Skerries residents back fixed links 

Skerries residents have expressed a deep desire for fixed links – and strongly believe there would be huge benefits in a tunnel between Whalsay and the Mainland.

Fixed links are being deemed as vital to bringing a solution to the declining population on the isles.

Marina Anderson told The Shetland Times that if Skerries did have a fixed link, it would lead to population growth.

She has been left saddened after witnessing Skerries population decline over the years, saying: “It was like everything happened at one time, the salmon company closed and the primary school closed and that was that.

“It just has a domino effect. In a fragile place, every peerie thing makes a huge difference.”

While Skerries may currently have a population of around 35 people, Mrs Anderson stressed Burra was a prime example of how numbers could rise with a fixed link.

“You see Burra, there was just the odd two or three houses there when I was going there for my holidays,” she said.

“When the bridge came, what a difference that made there. You don’t go very far without seeing a house now. But I remember before that, going to Gutterytoon to my auntie Helen’s, and there was hardly a house to be seen on that whole road.”

“I think you [would] get more folk here, it’s a boanie place,” she said. “I love it, but you need to be a good sailor.

“Sometimes when the bairns come here for the summer there’s visitors and yachts in, and it’s just like it was [before].”

Though Mrs Anderson would like a fixed link for Skerries, she was not convinced this would ever happen.

However, she stressed having a fixed link from Whalsay to the Mainland would be a “great benefit”, as Skerries residents could get the ferry to the isle, then use their fixed link to reach the Mainland.
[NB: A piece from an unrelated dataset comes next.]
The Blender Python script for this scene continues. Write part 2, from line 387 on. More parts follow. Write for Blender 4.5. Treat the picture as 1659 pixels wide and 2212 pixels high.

Alice Arthur also agreed a fixed link to Whalsay would benefit the community in Skerries.

“It would all benefit us. My man’s folk is in Whalsay and we share a doctor with Whalsay,” she said.

“But to get there, you have to go to Vidlin, then you have to go to Laxo, then you have to get the ferry in, so it’s a day’s trip before you get the ferries sorted out.

“If it was just fae here to Whalsay, you would basically be on the Mainland [with a tunnel] and you could also get to your doctor.”

Mrs Arthur stressed there are many commuters in Whalsay who are in need of a fixed link.

“There’s an awful lot of folk who work on the Mainland who bides in Whalsay and that will end up being very tiring.

“You’re trying to catch ferries, then the weather isn’t always great and you never know whether it’s going to go from Laxo or Vidlin. It depends on the sea conditions.

“I don’t think there’s any valid argument against it. And once they get going with it and they see what a huge benefit it is, then I’m sure it’ll open minds.”